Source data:
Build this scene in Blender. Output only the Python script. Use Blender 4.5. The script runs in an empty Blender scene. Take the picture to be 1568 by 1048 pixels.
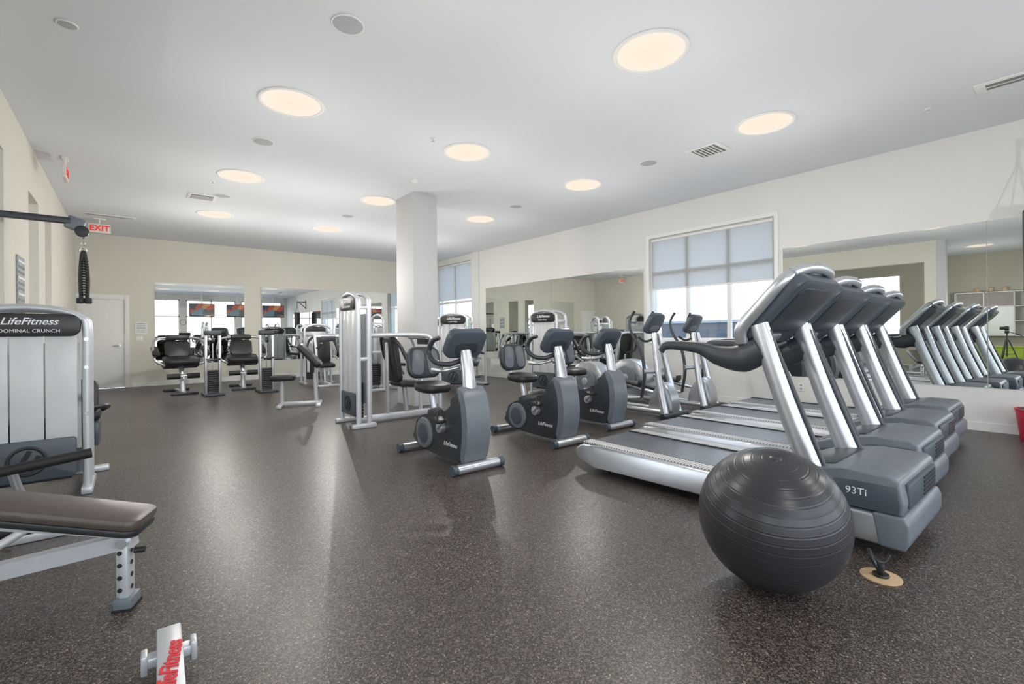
import bpy, bmesh, math, random
from mathutils import Vector, Matrix
random.seed(4)
S = bpy.context.scene
COL = S.collection
CEIL = 3.6; XR = 7.9; YB = 14.5; XL = -0.95; XA = -5.0; YF = -4.0
R = math.radians

# ---------------------------------------------------------------- materials
def newmat(name):
    m = bpy.data.materials.new(name); m.use_nodes = True
    nt = m.node_tree; b = nt.nodes['Principled BSDF']
    return m, nt, b
def pmat(name, col, rough=0.5, metal=0.0, var=0.06, scale=12, bump=0.0, emit=0.0, coat=0.0):
    m, nt, b = newmat(name)
    b.inputs['Roughness'].default_value = rough
    b.inputs['Metallic'].default_value = metal
    b.inputs['Coat Weight'].default_value = coat
    tc = nt.nodes.new('ShaderNodeTexCoord')
    n = nt.nodes.new('ShaderNodeTexNoise'); n.inputs['Scale'].default_value = scale
    n.inputs['Detail'].default_value = 3
    nt.links.new(tc.outputs['Object'], n.inputs['Vector'])
    r = nt.nodes.new('ShaderNodeValToRGB')
    c = Vector(col)
    r.color_ramp.elements[0].position = 0.3; r.color_ramp.elements[1].position = 0.7
    r.color_ramp.elements[0].color = (*(c*(1-var)), 1)
    r.color_ramp.elements[1].color = (*[min(1, v) for v in c*(1+var)], 1)
    nt.links.new(n.outputs['Fac'], r.inputs['Fac'])
    nt.links.new(r.outputs['Color'], b.inputs['Base Color'])
    if bump:
        n2 = nt.nodes.new('ShaderNodeTexNoise'); n2.inputs['Scale'].default_value = scale*12
        nt.links.new(tc.outputs['Object'], n2.inputs['Vector'])
        bp = nt.nodes.new('ShaderNodeBump'); bp.inputs['Strength'].default_value = bump
        bp.inputs['Distance'].default_value = 0.002
        nt.links.new(n2.outputs['Fac'], bp.inputs['Height'])
        nt.links.new(bp.outputs['Normal'], b.inputs['Normal'])
    if emit:
        nt.links.new(r.outputs['Color'], b.inputs['Emission Color'])
        b.inputs['Emission Strength'].default_value = emit
    return m
M = {}
M['wall'] = pmat('wall_paint_white', (.74, .735, .71), .75, var=.015, scale=1.2, bump=.05)
M['wallb'] = pmat('wall_paint_beige', (.71, .685, .60), .75, var=.02, scale=1.2, bump=.05)
M['wallg'] = pmat('wall_paint_taupe', (.46, .43, .35), .8, var=.02, scale=1.2)
M['ceil'] = pmat('ceiling_paint', (.73, .755, .79), .85, var=.012, scale=.8)
M['trim'] = pmat('trim_white', (.82, .82, .80), .5, var=.01)
M['col'] = pmat('column_paint', (.56, .56, .56), .7, var=.015, scale=1)
M['cubby'] = pmat('cubby_painted_shade', (.42, .38, .36), .6, var=.05)  # shade inside the white shelving, put into the back panel's colour
M['silver'] = pmat('silver_paint', (.58, .60, .63), .30, .78, var=.03)
M['chrome'] = pmat('chrome', (.75, .76, .78), .15, 1.0, var=.02)
M['white'] = pmat('silver_white_powder_coat', (.58, .60, .63), .33, .35, var=.02)
M['shroud'] = pmat('frosted_shroud', (.62, .64, .65), .3, var=.05, scale=4)
M['black'] = pmat('black_plastic', (.018, .019, .021), .38, var=.15)
M['vinyl'] = pmat('black_vinyl', (.018, .017, .017), .42, var=.15, scale=25, bump=.2)
M['vinyl2'] = pmat('brown_vinyl', (.085, .066, .055), .34, var=.1, scale=25, bump=.2)
M['slate'] = pmat('slate_plastic', (.062, .080, .100), .36, var=.05)
M['slate2'] = pmat('slate_plastic_light', (.145, .168, .195), .36, var=.05)
M['dark'] = pmat('charcoal_plastic', (.034, .040, .048), .38, var=.08)
M['belt'] = pmat('running_belt', (.11, .12, .14), .32, var=.1, scale=30)
M['ball'] = pmat('ball_rubber', (.030, .030, .035), .32, var=.08, scale=6)
M['red'] = pmat('red_plastic', (.6, .02, .06), .4)
M['redtxt'] = pmat('red_lettering', (.65, .02, .03), .5)
M['whitetxt'] = pmat('white_lettering', (.85, .86, .88), .5)
M['blackrub'] = pmat('black_rubber', (.013, .013, .014), .6)
M['tan'] = pmat('outlet_tan', (.55, .39, .22), .6)
M['paper'] = pmat('paper', (.8, .8, .78), .7)
M['blue'] = pmat('poster_blue', (.05, .16, .28), .5, var=.5, scale=9)
M['grey'] = pmat('grey_panel', (.33, .36, .38), .6, var=.2, scale=20)
M['lime'] = pmat('lime_paint', (.38, .50, .03), .5, var=.03)
M['vent'] = pmat('vent_dark', (.22, .22, .22), .7)
M['spk'] = pmat('speaker_grille', (.45, .46, .48), .7, var=.05, scale=60)
M['brick'] = pmat('facade', (.12, .12, .125), .8, var=.1, scale=.3)
M['leaf'] = pmat('foliage', (.05, .11, .03), .8, var=.5, scale=3)
M['trunk'] = pmat('bark', (.10, .07, .05), .8, var=.2)
M['pave'] = pmat('pavement', (.24, .24, .24), .8, var=.08, scale=.5)
M['exitface'] = pmat('exit_face', (.75, .70, .66), .5)
M['exitred'] = pmat('exit_red', (.75, .03, .02), .5, emit=.3)

def lamp_mat():
    m, nt, b = newmat('lamp_lens'); b.inputs['Base Color'].default_value = (.02, .02, .02, 1); b.inputs['Roughness'].default_value = .8
    b.inputs['Specular IOR Level'].default_value = 0
    tc = nt.nodes.new('ShaderNodeTexCoord'); g = nt.nodes.new('ShaderNodeTexGradient'); g.gradient_type = 'SPHERICAL'
    mp = nt.nodes.new('ShaderNodeMapping'); mp.inputs['Scale'].default_value = (2.6, 2.6, 2.6)
    nt.links.new(tc.outputs['Object'], mp.inputs[0]); nt.links.new(mp.outputs[0], g.inputs[0])
    r = nt.nodes.new('ShaderNodeValToRGB'); r.color_ramp.elements[0].color = (1, .87, .74, 1); r.color_ramp.elements[1].color = (1, .80, .65, 1)
    nt.links.new(g.outputs['Fac'], r.inputs['Fac']); nt.links.new(r.outputs[0], b.inputs['Emission Color']); b.inputs['Emission Strength'].default_value = .90
    return m
M['lamp'] = lamp_mat()
def screen_mat():
    m, nt, b = newmat('tv_picture'); b.inputs['Base Color'].default_value = (.02, .02, .02, 1); b.inputs['Roughness'].default_value = .25
    tc = nt.nodes.new('ShaderNodeTexCoord'); v = nt.nodes.new('ShaderNodeTexVoronoi'); v.inputs['Scale'].default_value = 3.4
    nt.links.new(tc.outputs['Object'], v.inputs['Vector'])
    s = nt.nodes.new('ShaderNodeSeparateColor'); nt.links.new(v.outputs['Color'], s.inputs[0])
    r = nt.nodes.new('ShaderNodeValToRGB'); r.color_ramp.interpolation = 'CONSTANT'
    r.color_ramp.elements[0].color = (.45, .07, .03, 1); r.color_ramp.elements[1].position = .8; r.color_ramp.elements[1].color = (.5, .5, .52, 1)
    for p, c in ((.3, (.04, .05, .07, 1)), (.5, (.6, .25, .08, 1)), (.65, (.1, .2, .25, 1))):
        e = r.color_ramp.elements.new(p); e.color = c
    nt.links.new(s.outputs[0], r.inputs[0]); nt.links.new(r.outputs[0], b.inputs['Emission Color']); b.inputs['Emission Strength'].default_value = .6
    return m
M['screen'] = screen_mat()
def dotted_rail():
    m, nt, b = newmat('studded_foot_rail')
    tc = nt.nodes.new('ShaderNodeTexCoord'); v = nt.nodes.new('ShaderNodeTexVoronoi')
    v.inputs['Scale'].default_value = 38; v.inputs['Randomness'].default_value = 0
    nt.links.new(tc.outputs['Object'], v.inputs['Vector'])
    r = nt.nodes.new('ShaderNodeValToRGB')
    r.color_ramp.elements[0].position = .28; r.color_ramp.elements[0].color = (.10, .10, .11, 1)
    r.color_ramp.elements[1].position = .34; r.color_ramp.elements[1].color = (.58, .58, .58, 1)
    nt.links.new(v.outputs['Distance'], r.inputs['Fac']); nt.links.new(r.outputs['Color'], b.inputs['Base Color'])
    b.inputs['Roughness'].default_value = .45
    return m
M['stud'] = dotted_rail()

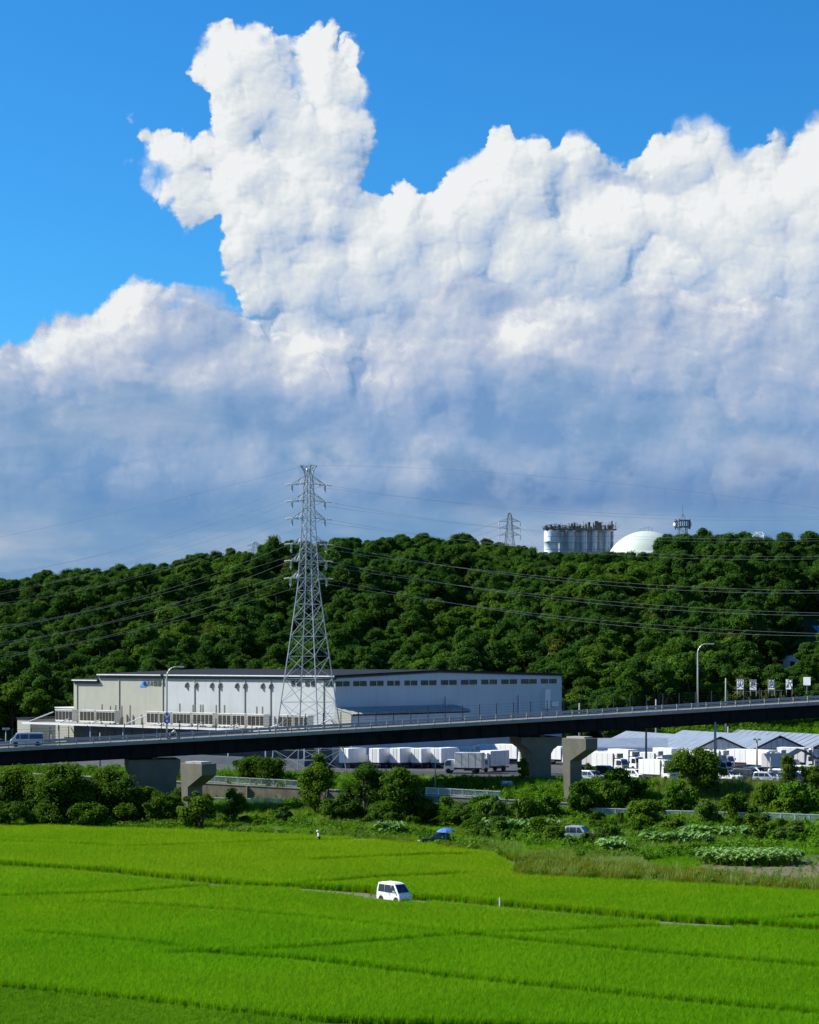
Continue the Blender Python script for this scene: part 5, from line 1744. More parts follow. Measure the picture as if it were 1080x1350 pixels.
# cars in the yard
CARS = [(985, 1029, 'dark_paint', 'van', -40, 'dark minivan parked right of the round tree'), (1013, 1031, 'silver', 'wagon', -38, 'silver car under the slim yard lamp'),
        (998, 1024, 'white', 'wagon', -40, 'white car parked behind the silver and dark cars'), (1062, 1024, 'white', 'van', -42, 'white van at the right edge of the yard'),
        (1075, 1031, 'silver', 'wagon', -40, 'grey car at the right edge under the small tree'), (780, 1029, 'silver', 'wagon', -40, 'grey car at the yard edge right of the free-standing pier'), (838, 1027, 'white', 'wagon', -42, 'white car beside the nearest box truck'),
        (1032, 1029, 'white', 'van', -38, 'white van just left of the conical tree'), (960, 1029, 'white', 'wagon', -40, 'white car at the right edge of the round tree'), (1046, 1031, 'dark_paint', 'wagon', -40, 'dark car behind the conical tree'), (772, 1023, 'dark_paint', 'wagon', -44, 'dark car just right of the free-standing pier'),
        (655, 1008, 'dark_paint', 'van', -42, 'dark van in the gap between the front trucks'), (800, 1022, 'dark_paint', 'wagon', -40, 'dark car in the shade before the large right-facing truck')]
for i, (px, py, paint, kd, deg, lab) in enumerate(CARS):
    wagon(lab, 'car', on_plane(px, py, Z + 0.004), math.radians(deg), 4.3, 1.7, 1.75 if kd == 'van' else 1.5, paint, 'cars parked in the yard', kd, 'parked_car')
# dark canopy at the right of the yard
cp = thing('carport', 'dark peaked canopy above the cars at the right of the yard', 'canopy', on_plane(1055, 1022, Z))
for sx in (-2.4, 2.4):
    for sy in (-2, 2):
        MB().box((sx, sy, 1.2), (0.1, 0.1, 2.4)).build('post', M['dark_post'], cp)
MB().prism([(-2.9, 2.4), (0, 4.0), (2.9, 2.4), (2.9, 2.5), (0, 4.12), (-2.9, 2.5)], (0, -2.5, 0), (1, 0, 0), (0, 0, 1), (0, 1, 0), 5).build('roof', M['dark_paint'], cp)
# blue-white block by the yard edge under the pylon, and the small cabinet
cab_ = thing('cabinet', 'small grey cabinet in the green bank left of the dark pier', 'cabinet', on_plane(669, 1040, 3.6))
MB().box((0, 0, 0.55), (1.9, 1.0, 1.1), (1, -0.3, 0)).build('casing', M['vessel'], cab_, bevel=0.03)
MB().box((0, 0, 1.13), (2.0, 1.1, 0.07), (1, -0.3, 0)).build('lid', M['trim_white'], cab_)
MB().box((-0.1, -0.52, 0.55), (0.04, 0.03, 0.9), (1, -0.3, 0)).build('door_seam', M['chassis'], cab_)

# ================================================================== people
def skin_mesh(name, verts, edges, radii, material, sub=1, root=0):
    me = bpy.data.meshes.new(name)
    me.from_pydata(verts, edges, [])
    o = bpy.data.objects.new(name, me)
    COL.objects.link(o)
    sk = o.modifiers.new('skin', 'SKIN')
    sk.use_smooth_shade = True
    ly = me.skin_vertices[0].data if me.skin_vertices else None
    if ly is None:
        bpy.context.view_layer.objects.active = o
        bm = bmesh.new()
        bm.from_mesh(me)
        bm.verts.layers.skin.verify()
        bm.to_mesh(me)
        bm.free()
        ly = me.skin_vertices[0].data
    for i, r in enumerate(radii):
        ly[i].radius = (r, r) if not isinstance(r, tuple) else r
        ly[i].use_root = i == root
    s2 = o.modifiers.new('sub', 'SUBSURF')
    s2.levels = s2.render_levels = sub
    bpy.context.view_layer.update()
    out = bpy.data.meshes.new_from_object(o.evaluated_get(bpy.context.evaluated_depsgraph_get()))
    bpy.data.objects.remove(o)
    out.materials.clear()
    out.materials.append(material)
    return out

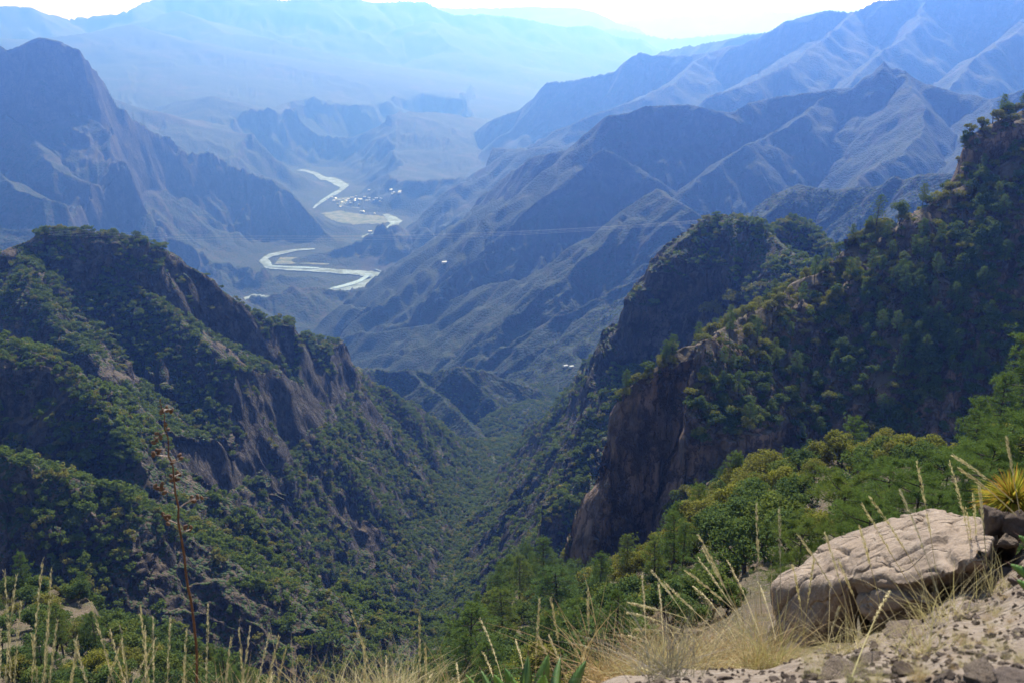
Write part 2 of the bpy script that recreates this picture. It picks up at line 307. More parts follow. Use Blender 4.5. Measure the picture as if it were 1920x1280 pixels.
# fractal roughness
for lam in (240,120,60,30,15,7.5,3.7,1.8,.9,.45,.22,.11):
    pxl=lam/R*995.; w=sm(3,7,pxl)*(1-sm(160,300,pxl))*np.maximum(above,.0)
    w=np.where(own==G,w*np.where(R<25,.55,.8),w)*sm(2,4,lam/DR)
    m=w>.01
    if m.any(): H[m]+=.042*lam*w[m]*noise2(x[m]/lam+lam,y[m]/lam)
gx,gy=grad(H); slope=np.hypot(gx,gy)
X3=x.copy();Y3=y.copy();Z3=H.copy()
# crag relief on the steep faces: ledges and buttresses pushed out along the face
st=sm(.95,1.9,slope)*sm(20,60,R)
nx=-gx/np.maximum(slope,1e-3); ny=-gy/np.maximum(slope,1e-3)
for lam,am in ((60,.14),(28,.20),(13,.22),(6,.20),(3,.16)):
    pxl=lam/R*995.; w=st*sm(4,9,pxl)*(1-sm(120,220,pxl)); m=w>.02
    if m.any():
        n=noise3(x[m]/lam,y[m]/lam,H[m]/(lam*1.5)); n=np.sign(n)*np.abs(n)**.7*.8
        k=am*lam*w[m]*n
        X3[m]+=nx[m]*k;Y3[m]+=ny[m]*k
print('relief',time.time()-T0)
# ------------------------------------------------------------------ node helpers
def newmat(name):
    m=bpy.data.materials.new(name); m.use_nodes=True; nt=m.node_tree; nt.nodes.clear()
    out=nt.nodes.new('ShaderNodeOutputMaterial'); return m,nt,out
class N:
    def __init__(s,nt): s.nt=nt
    def __call__(s,typ,ins=None,**kw):
        n=s.nt.nodes.new(typ)
        for k,v in kw.items(): setattr(n,k,v)
        for k,v in (ins or {}).items():
            sock=n.inputs[k]
            if isinstance(v,bpy.types.NodeSocket): s.nt.links.new(v,sock)
            else: sock.default_value=v
        return n
    def math(s,op,a,b=0.0,c=None,clamp=False):
        n=s.nt.nodes.new('ShaderNodeMath'); n.operation=op; n.use_clamp=clamp
        for i,v in enumerate((a,b) if c is None else (a,b,c)):
            if isinstance(v,bpy.types.NodeSocket): s.nt.links.new(v,n.inputs[i])
            else: n.inputs[i].default_value=v
        return n.outputs[0]
    def mix(s,f,a,b,mode='MIX'):
        n=s.nt.nodes.new('ShaderNodeMix'); n.data_type='RGBA'; n.blend_type=mode
        for k,v in ((0,f),(6,a),(7,b)):
            if isinstance(v,bpy.types.NodeSocket): s.nt.links.new(v,n.inputs[k])
            else: n.inputs[k].default_value=v if k==0 else (*v,1)
        return n.outputs[2]
    def rng(s,v,a,b,c=0.,d=1.,smooth=True):
        n=s.nt.nodes.new('ShaderNodeMapRange'); n.interpolation_type='SMOOTHSTEP' if smooth else 'LINEAR'
        s.nt.links.new(v,n.inputs[0])
        for i,q in enumerate((a,b,c,d)): n.inputs[1+i].default_value=q
        return n.outputs[0]
    def noise(s,vec,scale,detail=3.,rough=.55,out=0):
        n=s('ShaderNodeTexNoise',{'Vector':vec,'Scale':scale,'Detail':detail,'Roughness':rough}); return n.outputs[out]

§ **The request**
Go through the listing above and pull out each line containing the word "pixels".

§ **Final result**
Build this scene in Blender. Output only the Python script. Use Blender 4.5. The script runs in an empty Blender scene. Take the picture to be 1568 by 1048 pixels.
Continue the Blender Python script for this scene: part 5, from line 1744. More parts follow. Measure the picture as if it were 1080x1350 pixels.
Write part 2 of the bpy script that recreates this picture. It picks up at line 307. More parts follow. Use Blender 4.5. Measure the picture as if it were 1920x1280 pixels.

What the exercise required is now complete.